**PROVIDED MATERIAL**.
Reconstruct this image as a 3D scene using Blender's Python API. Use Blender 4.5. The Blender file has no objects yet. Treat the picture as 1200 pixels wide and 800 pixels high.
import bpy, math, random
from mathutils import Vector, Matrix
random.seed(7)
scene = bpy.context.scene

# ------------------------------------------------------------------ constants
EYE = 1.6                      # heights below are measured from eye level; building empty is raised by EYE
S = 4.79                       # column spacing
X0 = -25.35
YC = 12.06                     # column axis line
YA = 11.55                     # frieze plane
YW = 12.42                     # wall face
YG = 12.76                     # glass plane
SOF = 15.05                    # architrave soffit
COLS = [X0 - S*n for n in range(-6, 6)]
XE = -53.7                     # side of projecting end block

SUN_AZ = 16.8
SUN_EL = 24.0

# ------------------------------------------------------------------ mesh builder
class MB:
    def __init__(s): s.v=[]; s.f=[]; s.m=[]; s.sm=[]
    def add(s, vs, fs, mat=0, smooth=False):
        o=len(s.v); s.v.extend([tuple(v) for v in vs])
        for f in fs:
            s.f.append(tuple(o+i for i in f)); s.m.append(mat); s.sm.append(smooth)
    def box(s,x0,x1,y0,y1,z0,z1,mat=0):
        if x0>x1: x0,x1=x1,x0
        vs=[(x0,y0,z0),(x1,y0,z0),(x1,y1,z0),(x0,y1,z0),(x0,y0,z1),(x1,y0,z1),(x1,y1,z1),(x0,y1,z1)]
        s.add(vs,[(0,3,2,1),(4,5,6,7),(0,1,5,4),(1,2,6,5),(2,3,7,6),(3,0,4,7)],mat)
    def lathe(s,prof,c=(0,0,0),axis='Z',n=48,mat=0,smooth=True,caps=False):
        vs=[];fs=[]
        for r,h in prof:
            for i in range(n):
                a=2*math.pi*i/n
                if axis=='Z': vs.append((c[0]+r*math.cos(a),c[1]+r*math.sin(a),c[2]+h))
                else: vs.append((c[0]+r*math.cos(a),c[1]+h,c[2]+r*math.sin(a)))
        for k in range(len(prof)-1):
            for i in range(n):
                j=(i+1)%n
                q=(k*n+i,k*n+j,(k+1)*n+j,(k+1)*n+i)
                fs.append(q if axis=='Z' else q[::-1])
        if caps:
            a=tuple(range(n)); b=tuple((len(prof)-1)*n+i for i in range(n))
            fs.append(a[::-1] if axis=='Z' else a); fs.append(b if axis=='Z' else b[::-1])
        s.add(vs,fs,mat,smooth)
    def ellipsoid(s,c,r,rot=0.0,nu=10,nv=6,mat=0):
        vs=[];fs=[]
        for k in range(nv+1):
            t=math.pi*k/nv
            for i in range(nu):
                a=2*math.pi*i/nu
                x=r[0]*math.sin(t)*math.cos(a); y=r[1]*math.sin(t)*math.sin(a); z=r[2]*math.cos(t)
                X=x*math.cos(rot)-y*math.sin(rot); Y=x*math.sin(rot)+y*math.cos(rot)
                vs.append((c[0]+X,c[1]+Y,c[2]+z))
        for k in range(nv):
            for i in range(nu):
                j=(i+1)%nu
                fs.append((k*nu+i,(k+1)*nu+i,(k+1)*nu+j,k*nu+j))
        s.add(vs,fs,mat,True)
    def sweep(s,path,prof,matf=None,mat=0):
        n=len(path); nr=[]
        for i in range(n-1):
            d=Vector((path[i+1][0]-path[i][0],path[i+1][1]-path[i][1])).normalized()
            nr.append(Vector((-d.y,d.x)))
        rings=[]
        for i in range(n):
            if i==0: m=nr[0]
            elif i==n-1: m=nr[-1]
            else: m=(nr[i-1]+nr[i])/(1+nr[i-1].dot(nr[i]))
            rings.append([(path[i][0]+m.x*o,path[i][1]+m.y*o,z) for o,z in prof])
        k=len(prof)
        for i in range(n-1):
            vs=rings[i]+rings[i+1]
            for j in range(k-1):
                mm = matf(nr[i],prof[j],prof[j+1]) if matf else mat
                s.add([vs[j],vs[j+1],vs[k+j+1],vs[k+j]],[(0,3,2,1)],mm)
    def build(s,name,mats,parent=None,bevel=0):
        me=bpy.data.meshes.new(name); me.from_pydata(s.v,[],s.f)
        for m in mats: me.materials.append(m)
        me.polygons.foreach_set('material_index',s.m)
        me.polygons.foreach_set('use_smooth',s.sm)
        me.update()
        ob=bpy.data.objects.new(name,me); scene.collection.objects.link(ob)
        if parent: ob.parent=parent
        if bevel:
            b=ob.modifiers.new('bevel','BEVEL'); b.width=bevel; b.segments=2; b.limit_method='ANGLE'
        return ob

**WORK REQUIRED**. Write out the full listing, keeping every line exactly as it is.

**WRITTEN SOLUTION**.
Reconstruct this image as a 3D scene using Blender's Python API. Use Blender 4.5. The Blender file has no objects yet. Treat the picture as 1200 pixels wide and 800 pixels high.
import bpy, math, random
from mathutils import Vector, Matrix
random.seed(7)
scene = bpy.context.scene

# ------------------------------------------------------------------ constants
EYE = 1.6                      # heights below are measured from eye level; building empty is raised by EYE
S = 4.79                       # column spacing
X0 = -25.35
YC = 12.06                     # column axis line
YA = 11.55                     # frieze plane
YW = 12.42                     # wall face
YG = 12.76                     # glass plane
SOF = 15.05                    # architrave soffit
COLS = [X0 - S*n for n in range(-6, 6)]
XE = -53.7                     # side of projecting end block

SUN_AZ = 16.8
SUN_EL = 24.0

# ------------------------------------------------------------------ mesh builder
class MB:
    def __init__(s): s.v=[]; s.f=[]; s.m=[]; s.sm=[]
    def add(s, vs, fs, mat=0, smooth=False):
        o=len(s.v); s.v.extend([tuple(v) for v in vs])
        for f in fs:
            s.f.append(tuple(o+i for i in f)); s.m.append(mat); s.sm.append(smooth)
    def box(s,x0,x1,y0,y1,z0,z1,mat=0):
        if x0>x1: x0,x1=x1,x0
        vs=[(x0,y0,z0),(x1,y0,z0),(x1,y1,z0),(x0,y1,z0),(x0,y0,z1),(x1,y0,z1),(x1,y1,z1),(x0,y1,z1)]
        s.add(vs,[(0,3,2,1),(4,5,6,7),(0,1,5,4),(1,2,6,5),(2,3,7,6),(3,0,4,7)],mat)
    def lathe(s,prof,c=(0,0,0),axis='Z',n=48,mat=0,smooth=True,caps=False):
        vs=[];fs=[]
        for r,h in prof:
            for i in range(n):
                a=2*math.pi*i/n
                if axis=='Z': vs.append((c[0]+r*math.cos(a),c[1]+r*math.sin(a),c[2]+h))
                else: vs.append((c[0]+r*math.cos(a),c[1]+h,c[2]+r*math.sin(a)))
        for k in range(len(prof)-1):
            for i in range(n):
                j=(i+1)%n
                q=(k*n+i,k*n+j,(k+1)*n+j,(k+1)*n+i)
                fs.append(q if axis=='Z' else q[::-1])
        if caps:
            a=tuple(range(n)); b=tuple((len(prof)-1)*n+i for i in range(n))
            fs.append(a[::-1] if axis=='Z' else a); fs.append(b if axis=='Z' else b[::-1])
        s.add(vs,fs,mat,smooth)
    def ellipsoid(s,c,r,rot=0.0,nu=10,nv=6,mat=0):
        vs=[];fs=[]
        for k in range(nv+1):
            t=math.pi*k/nv
            for i in range(nu):
                a=2*math.pi*i/nu
                x=r[0]*math.sin(t)*math.cos(a); y=r[1]*math.sin(t)*math.sin(a); z=r[2]*math.cos(t)
                X=x*math.cos(rot)-y*math.sin(rot); Y=x*math.sin(rot)+y*math.cos(rot)
                vs.append((c[0]+X,c[1]+Y,c[2]+z))
        for k in range(nv):
            for i in range(nu):
                j=(i+1)%nu
                fs.append((k*nu+i,(k+1)*nu+i,(k+1)*nu+j,k*nu+j))
        s.add(vs,fs,mat,True)
    def sweep(s,path,prof,matf=None,mat=0):
        n=len(path); nr=[]
        for i in range(n-1):
            d=Vector((path[i+1][0]-path[i][0],path[i+1][1]-path[i][1])).normalized()
            nr.append(Vector((-d.y,d.x)))
        rings=[]
        for i in range(n):
            if i==0: m=nr[0]
            elif i==n-1: m=nr[-1]
            else: m=(nr[i-1]+nr[i])/(1+nr[i-1].dot(nr[i]))
            rings.append([(path[i][0]+m.x*o,path[i][1]+m.y*o,z) for o,z in prof])
        k=len(prof)
        for i in range(n-1):
            vs=rings[i]+rings[i+1]
            for j in range(k-1):
                mm = matf(nr[i],prof[j],prof[j+1]) if matf else mat
                s.add([vs[j],vs[j+1],vs[k+j+1],vs[k+j]],[(0,3,2,1)],mm)
    def build(s,name,mats,parent=None,bevel=0):
        me=bpy.data.meshes.new(name); me.from_pydata(s.v,[],s.f)
        for m in mats: me.materials.append(m)
        me.polygons.foreach_set('material_index',s.m)
        me.polygons.foreach_set('use_smooth',s.sm)
        me.update()
        ob=bpy.data.objects.new(name,me); scene.collection.objects.link(ob)
        if parent: ob.parent=parent
        if bevel:
            b=ob.modifiers.new('bevel','BEVEL'); b.width=bevel; b.segments=2; b.limit_method='ANGLE'
        return ob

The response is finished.